- **WORK INSTRUCTIONS**: Give again, exactly as written, the lines of the records below from the line with "Build this scene" to the line with "sc.camera = cam". Both end lines count; pictures do not.

- **INFORMATION SUPPLIED**:
--
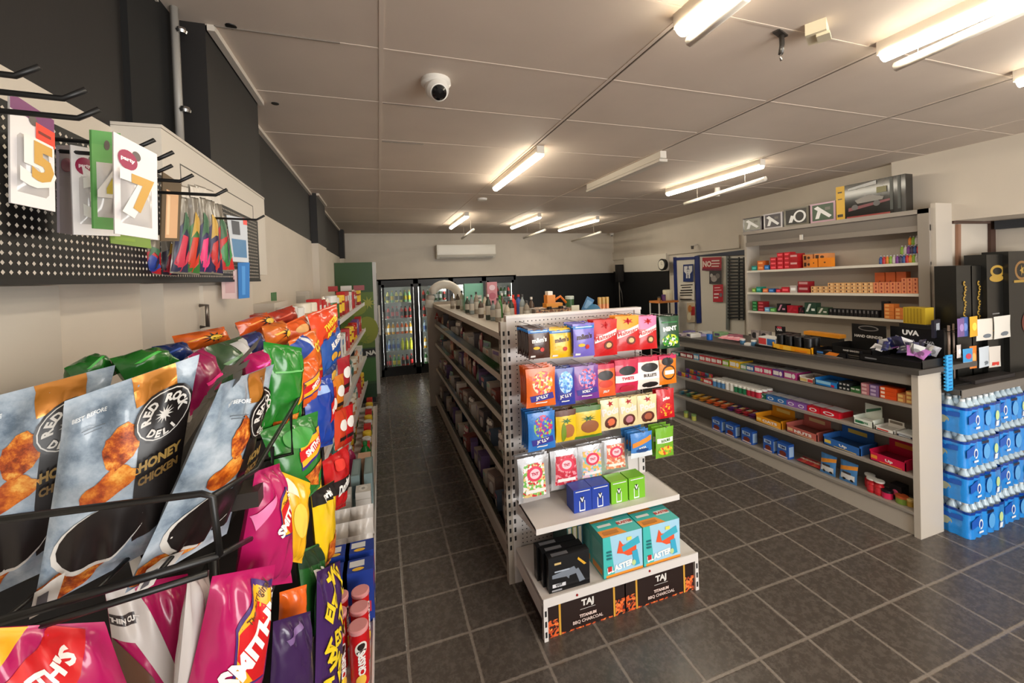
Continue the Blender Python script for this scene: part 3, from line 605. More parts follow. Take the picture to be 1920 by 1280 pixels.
MN = ['taupe', 'dark grey', 'maroon', 'violet', 'sage green', 'stone', 'charcoal', 'tan', 'off-white', 'brown', 'wine red', 'slate blue']
SN = ['bottom', 'second lowest', 'middle', 'second highest', 'top']
for k, (z, x) in enumerate(GS[:4]):
    ys = [2.42]; 
    while ys[-1] < 5.45: ys.append(ys[-1]+RN.uniform(.15, .19)*(1 if ys[-1] < 4 else 1.25))
    for j, y in enumerate(ys):
        for r in range(2 if k in (0, 2) and j % 2 == 0 else 1):
            i = RN.randrange(12); sc = RN.uniform(1.0, 1.3)
            TOYK[i].put((x+.075+.11*r, y, z), (0, 0, -pi/2+RN.uniform(-.25, .25)), f'{MN[i]} {TOYK[i].cat} on the {SN[k]} aisle-side shelf, {nth(j, len(ys), "near")}' + (', back row' if r else ''), 'toys and stationery on the aisle shelves', (sc, sc, sc*RN.uniform(.8, 1.25) if k else sc*1.1))
# hanging clear bags by the corner upright
for j, (z, c) in enumerate(((.95, (190, 180, 176)), (.62, (150, 130, 126)))):
    pouch('clear_toy_bag', .13, .30, .03, M(c, .2, 'foil'), cardart((120, 90, 100)), cat='toy bag', seed=j).put((.78, 2.34, z), -pi/2, f'pale clear toy bag hanging behind the corner upright, {"upper" if j == 0 else "lower"}')

# goods on the top deck: photo box (x0,y0,x1), base z, depth Y
DK = 1.42
def deck(px, Y, z=DK): q = at(px, 560, Y=Y); return (q.x, Y, z)
b = MB(); pts = [(.17*cos(a)*1.1, 0, .19*sin(a)) for a in [pi*i/12 for i in range(13)]]
b.tube([(p_[0], 0, p_[2]+.10) for p_ in pts], .055, M((228, 224, 214), .5), 12); b.tube([(-.187, 0, .12), (-.21, 0, .0)], .05, M((228, 224, 214), .5), 12).tube([(.187, 0, .12), (.20, 0, .0)], .035, M((228, 224, 214), .5), 12)
q = deck(834, 5.3); tag(b.build('foam_arch', loc=(q[0], q[1], q[2]-.06+.06)), 'large white curved foam arch standing on the far end of the middle aisle', 'ornament')
carton('stationery_box', .22, .05, .30, (120, 190, 165), [('r', .5, .35, .9, .55, (210, 215, 205)), ('r', .55, .42, .85, .46, (90, 80, 80))]).put(deck(888, 4.5), .1, 'tall mint green box on top of the middle aisle shelving')
carton('stationery_box', .12, .05, .31, (200, 130, 140), [('e', .5, .8, .3, .1, (230, 200, 210)), ('e', .5, .5, .35, .12, (180, 90, 110))]).put(deck(922, 4.4), .1, 'tall pink patterned box beside the mint green box')
JARC = [(150, 140, 126), (86, 70, 60), (190, 180, 160), (60, 70, 60), (140, 150, 150)]
J = [bottle('spray_bottle', .026, .17, c, (225, 220, 212) if i % 2 else (60, 60, 60), label=(200, 195, 185), n=10) for i, c in enumerate(JARC)]
for j, (px, Y) in enumerate([(848, 4.9), (858, 4.8), (866, 4.6), (876, 4.2), (884, 4.0), (893, 4.05), (901, 3.6), (909, 3.9), (915, 3.4), (924, 3.3), (933, 3.2), (941, 3.5), (950, 3.0), (958, 3.2), (979, 3.1), (987, 3.05), (996, 3.1)]):
    J[j % 5].put(deck(px, Y), 0, f'small {["taupe", "brown", "cream", "dark green", "grey"][j % 5]} bottle on top of the middle aisle shelving, {nth(j, 17)}', 'small bottles on the middle aisle top', (1, 1, 1+.15*(j % 3)))
for j, (px, c, hc) in enumerate([(962, (220, 60, 50), 'red'), (972, (60, 90, 160), 'blue'), (937, (60, 120, 60), 'green')]):
    bottle('squeeze_bottle', .03, .20, c, (220, 60, 45) if j < 2 else (60, 130, 60), n=12).put(deck(px, 3.5), 0, f'{hc} squeeze bottle among the bottles on the middle aisle top')
bk = M((190, 160, 130), .6, 'speck', c2=((90, 80, 90), (220, 190, 150), (150, 100, 80)), sc=60)
carton('figurine_tray', .34, .2, .10, (120, 108, 100), [('r', .03, .1, .97, .95, bk)], [('r', .03, .03, .97, .97, bk)]).put(deck(1030, 3.1), 0, 'low open tray of small mixed trinkets behind the end unit pegboard')
carton('price_card', .06, .01, .07, (225, 220, 200)).put(deck(1078, 2.6, 1.50), 0, 'blank cream card standing behind the end unit pegboard')
b = MB().box(-.08, -.04, 0, .06, .04, .035, M((230, 150, 30), .4)).box(-.07, -.035, .035, -.0, .035, .10, M((230, 140, 30), .4)).box(-.06, -.03, .10, -.02, .03, .13, M((240, 235, 225), .4)).tube([(.0, 0, .05), (.06, 0, .085), (.11, 0, .03)], .01, M((225, 120, 30), .4))
for x in (-.06, .04): b.lathe([(.02, -.0), (.02, .02)], BLACK, 12, (x, -.045, -.01))
q = deck(1038, 3.0); tag(b.build('toy_digger', loc=(q[0], q[1], q[2]+.11)), 'orange and white toy digger on top of the trinket tray', 'toy')
tub('snow_globe', .035, .09, (60, 100, 60), (190, 200, 190), cat='ornament').put((deck(1068, 3.05)[0], 3.05, DK+.1), 0, 'small green dome ornament beside the toy digger')
carton('notebook', .07, .01, .12, (60, 120, 170), [('r', .15, .2, .85, .8, (120, 170, 210))], cat='notebook').put(deck(1096, 3.0, DK+.06), (0, .5, 0), 'blue notebook leaning behind the end unit top rail')
tag(MB().lathe([(.065, -.008), (.07, 0), (.065, .008)], M((40, 110, 150), .4), 20).build('plate', loc=deck(1112, 2.7, DK+.071)), 'round blue disc behind the end unit top rail', 'disc').rotation_euler = (pi/2, 0, 0)
for j in range(3):
    tub('ornament_jar', .014, .185, (225, 150, 100), (200, 160, 90)).put(deck(1124+7*j, 2.75, DK+.001), 0, f'slim orange jar behind the end unit top rail, {nth(j, 3)} of three', 'slim orange jars')

# ---------------------------------------------------------------- back right corner
b = MB().box(-.07, -.05, 0, .07, .05, .36, M((18, 16, 15), .5)).box(-.06, -.052, .02, .06, -.05, .34, M((34, 30, 28), .6))
p = at(1162, 528, Y=7.4); tag(b.build('loudspeaker', loc=p), 'black box loudspeaker on the pillar in the far right corner', 'speaker')
b = MB().tube([p+Vector((.0, .02, 0)), p+Vector((.0, .02, -.3)), p+Vector((-.01, 0, -.7)), p+Vector((.0, 0, -p.z))], .012, M((120, 112, 104), .5)).tube([p+Vector((.02, -.03, -.0)), p+Vector((-.08, -.1, -.06)), p+Vector((-.02, -.1, -.25)), p+Vector((.03, -.05, -.5))], .006, M((130, 124, 118), .5))
tag(b.build('speaker_stand_pole', center=True), 'thin grey pole with loose cable under the loudspeaker', 'pole')
b = MB()
for px in (1172, 1179): q = at(px, 480, Y=7.5); b.box(q.x-.02, 7.48, 1.9, q.x+.02, 7.52, ZC, WALLC)
struct(b, 'wall_right_pipe_cover')
p = at(1241, 496, X=4.55)
o = empty('wall_clock', 'round wall clock with black rim above the dark far corner', 'clock', p, -pi/2)
b = MB(); b.T = Matrix.Rotation(pi/2, 4, 'X'); b.lathe([(.095, -.05), (.1, 0), (.09, .008)], BLACK, 24); kid(b.build('rim'), o)
b = MB(); b.T = Matrix.Rotation(pi/2, 4, 'X'); b.lathe([(.076, .0085), (.075, .014)], M((225, 220, 205), .4), 24); b.box(-.002, 0, .0145, .002, .05, .016, BLACK).box(0, -.002, .0145, .035, .002, .016, BLACK); kid(b.build('dial'), o)
# dark shelf unit with orange top beside the doors
P0 = at(1226, 562, Y=5.45); P1 = at(1262, 562, Y=5.45)
t = empty('wire_rack', 'small black and white rack with an orange top beside the blue door frame', 'rack', (P0.x+.19, 5.45, 0))
z = P0.z-.02
kid(MB().box(-.19, -.12, z-.03, .19, .12, z, M((215, 130, 60), .5)).build('top_board'), t)
b = MB()
for x in (-.18, .18): b.box(x-.008, -.12, 0, x+.008, -.105, z-.03, WHITE).box(x-.008, .105, 0, x+.008, .12, z-.03, WHITE)
kid(b.build('frame'), t)
for i in range(5): kid(MB().box(-.172, -.11, .1+i*.24, .172, .11, .12+i*.24, M((60, 60, 62), .5)).build('shelf'), t)
tub('plush_toy', .075, .17, (235, 225, 190), (240, 232, 200), cat='toy').put((t.location.x+.08, 5.45, z), 0, 'pale yellow toy on the orange rack top')
tub('trinket', .03, .10, (110, 60, 120), (90, 50, 110), cat='ornament').put((t.location.x-.04, 5.4, z), 0, 'purple trinket on the orange rack top')
tub('trinket', .025, .07, (170, 120, 60), (60, 60, 50), cat='ornament').put((t.location.x-.13, 5.4, z), 0, 'small brown trinket on the orange rack top')

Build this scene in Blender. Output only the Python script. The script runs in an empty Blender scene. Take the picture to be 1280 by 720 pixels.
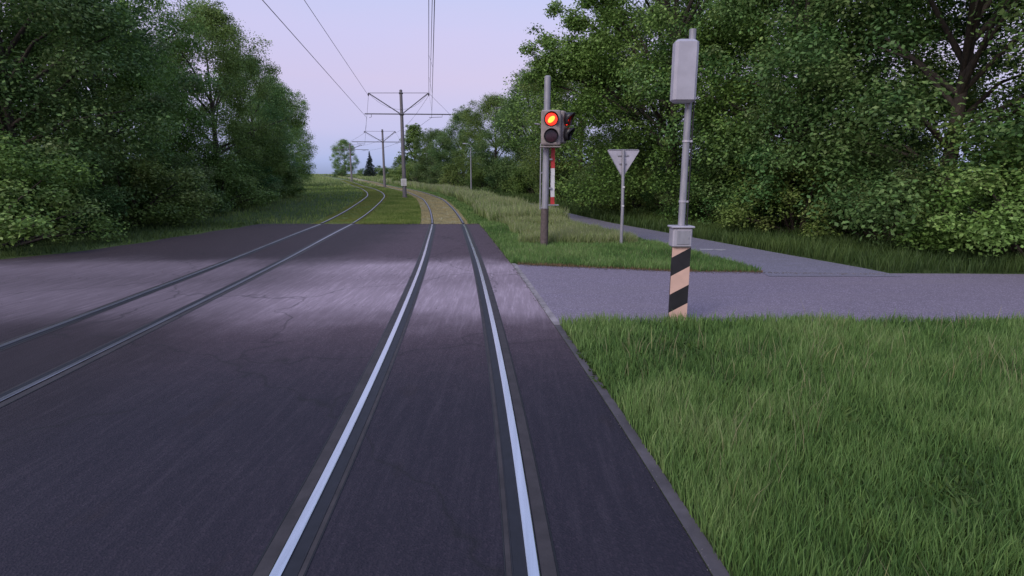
import bpy, math, random
import numpy as np
from mathutils import Vector, Matrix
sc = bpy.context.scene
col = sc.collection
rng = np.random.default_rng(7)
random.seed(7)

# ------------------------------------------------------------------ camera
F = 700.0 / 1280.0
CAM_H = 2.3
PITCH = math.atan(140.0 / 700.0)
cd = bpy.data.cameras.new('camera')
cam = bpy.data.objects.new('camera', cd)
col.objects.link(cam)
cam.location = (0, 0, CAM_H)
cam.rotation_euler = (math.pi / 2 - PITCH, 0, 0)
cd.sensor_width = 36
cd.lens = 36 * F
cd.clip_start = 0.05
cd.clip_end = 3000
sc.camera = cam

# ------------------------------------------------------------------ terrain and alignments
TY = np.array([0, 28, 36, 45, 60, 87, 120, 170, 230, 400, 2000.])
TZ = np.array([0, 0, .18, .45, .6, .75, 1.3, 2.45, 2.7, 2.9, 3.])
def ht(Y):
    return np.interp(Y, TY, TZ)

def spline(pts):
    xs = np.array([p[1] for p in pts], float); ys = np.array([p[0] for p in pts], float)
    g = np.arange(xs[0], xs[-1], .25)
    v = np.interp(g, xs, ys)
    k = np.ones(17) / 17
    for _ in range(3):
        e = np.concatenate([v[0] - (v[1] - v[0]) * np.arange(8, 0, -1), v, v[-1] + (v[-1] - v[-2]) * np.arange(1, 9)])
        v = np.convolve(e, k, 'valid')
    return lambda Y: np.interp(Y, g, v)
C1 = spline([(-.35, -12), (-.42, -3), (-.58, 2.9), (-.74, 4.8), (-.95, 7.55), (-1.19, 10.05), (-1.64, 14.8), (-2.31, 20.5), (-3.1, 27.45), (-4.45, 36),
             (-6.18, 44.75), (-8.3, 53), (-10.6, 61.3), (-13.7, 71), (-21.0, 92), (-29.5, 115), (-42, 146), (-62, 190)])
C2 = spline([(-5.3, -12), (-5.5, -3), (-5.85, 3), (-6.3, 8), (-7.0, 15), (-7.8, 21), (-8.5, 27), (-9.0, 31.5), (-9.95, 38), (-11.0, 45), (-12.3, 51.5),
             (-14.4, 59.5), (-18.2, 72), (-25.2, 92), (-34.5, 118), (-47, 148), (-66, 190)])
def EDGE(Y):    # right edge of the asphalt beside the near track
    return C1(Y) + np.interp(Y, [3, 9, 15, 27], [1.80, 1.70, 1.64, 1.55])
ROAD_FAR = lambda X: np.interp(X, [-1, .11, 3.95, 8, 14, 60], [14.95, 14.65, 13.55, 13.25, 13.1, 12.5])
ROAD_NEAR = lambda X: np.interp(X, [.66, 2.61, 8, 60], [8.55, 8.72, 8.7, 8.0])
PATH_R = lambda Y: np.interp(Y, [11, 14, 16.65, 22.5, 36.25, 45, 60, 80, 110], [9.4, 8.9, 8.1, 6.5, 2.57, .3, -4.2, -11.2, -23])
PATH_L = lambda Y: PATH_R(Y) - np.interp(Y, [12, 14, 16.65, 22, 28], [3.3, 2.9, 2.7, 2.5, 2.4])
LEFT_EDGE = lambda Y: np.interp(Y, [-10, 5, 8, 15, 18, 27], [-13, -13, -14, -14.5, -13.2, -12.3])
ASPH_FAR = 27.3

# ------------------------------------------------------------------ materials
def new_mat(name):
    m = bpy.data.materials.new(name); m.use_nodes = True
    nt = m.node_tree
    b = nt.nodes['Principled BSDF']
    return m, nt, b
def N(nt, t, **kw):
    n = nt.nodes.new(t)
    for k, v in kw.items():
        if k in ('inp',):
            for kk, vv in v.items(): n.inputs[kk].default_value = vv
        else: setattr(n, k, v)
    return n
def ramp(nt, fac, stops):
    r = nt.nodes.new('ShaderNodeValToRGB')
    el = r.color_ramp.elements
    while len(el) < len(stops): el.new(.5)
    for e, (p, c) in zip(el, stops):
        e.position = p; e.color = (*c, 1) if len(c) == 3 else c
    nt.links.new(fac, r.inputs[0])
    return r.outputs[0]
def noise(nt, scale, detail=5, vec=None, rough=.55):
    n = nt.nodes.new('ShaderNodeTexNoise')
    n.inputs['Scale'].default_value = scale; n.inputs['Detail'].default_value = detail; n.inputs['Roughness'].default_value = rough
    if vec is not None: nt.links.new(vec, n.inputs['Vector'])
    return n.outputs['Fac']
def objvec(nt, scale=(1, 1, 1)):
    tc = nt.nodes.new('ShaderNodeTexCoord'); mp = nt.nodes.new('ShaderNodeMapping')
    mp.inputs['Scale'].default_value = scale
    nt.links.new(tc.outputs['Object'], mp.inputs['Vector'])
    return mp.outputs['Vector']
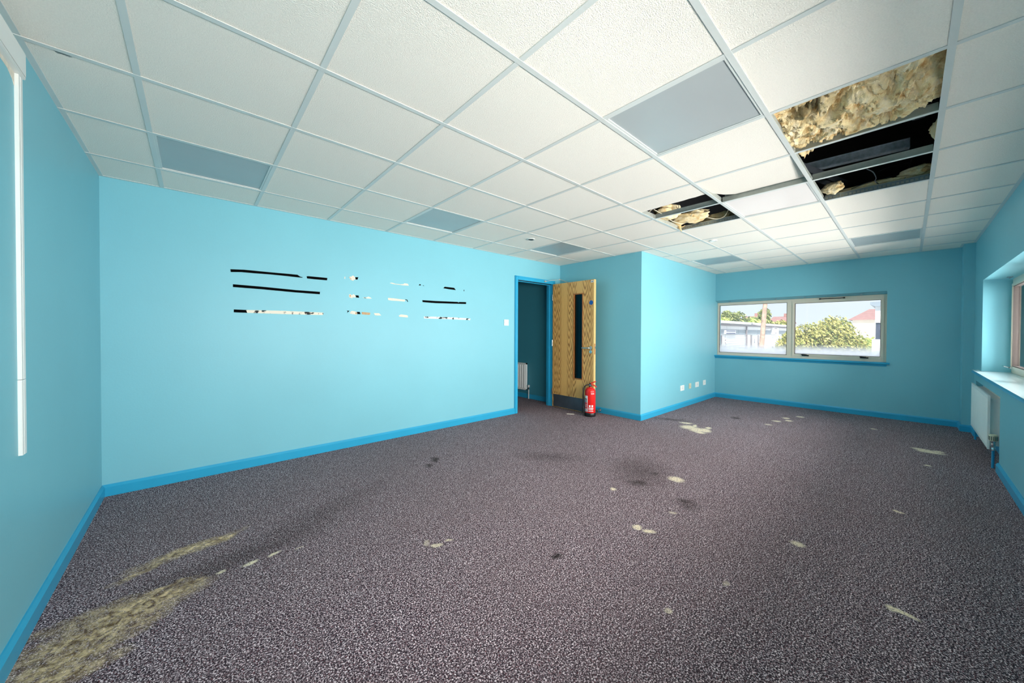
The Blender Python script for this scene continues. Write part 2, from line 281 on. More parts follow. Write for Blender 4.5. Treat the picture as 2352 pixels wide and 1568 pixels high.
--
- **WRITTEN RESPONSE**:
Build this scene in Blender. Output only the Python script. The script runs in an empty Blender scene. Take the picture to be 1280 by 720 pixels.
import bpy, math, random
import numpy as np
from mathutils import Vector, Matrix
sc = bpy.context.scene
col = sc.collection
rng = np.random.default_rng(7)
random.seed(7)

# ------------------------------------------------------------------ camera
F = 700.0 / 1280.0
CAM_H = 2.3
PITCH = math.atan(140.0 / 700.0)
cd = bpy.data.cameras.new('camera')
cam = bpy.data.objects.new('camera', cd)
col.objects.link(cam)
cam.location = (0, 0, CAM_H)
cam.rotation_euler = (math.pi / 2 - PITCH, 0, 0)
cd.sensor_width = 36
cd.lens = 36 * F
cd.clip_start = 0.05
cd.clip_end = 3000
sc.camera = cam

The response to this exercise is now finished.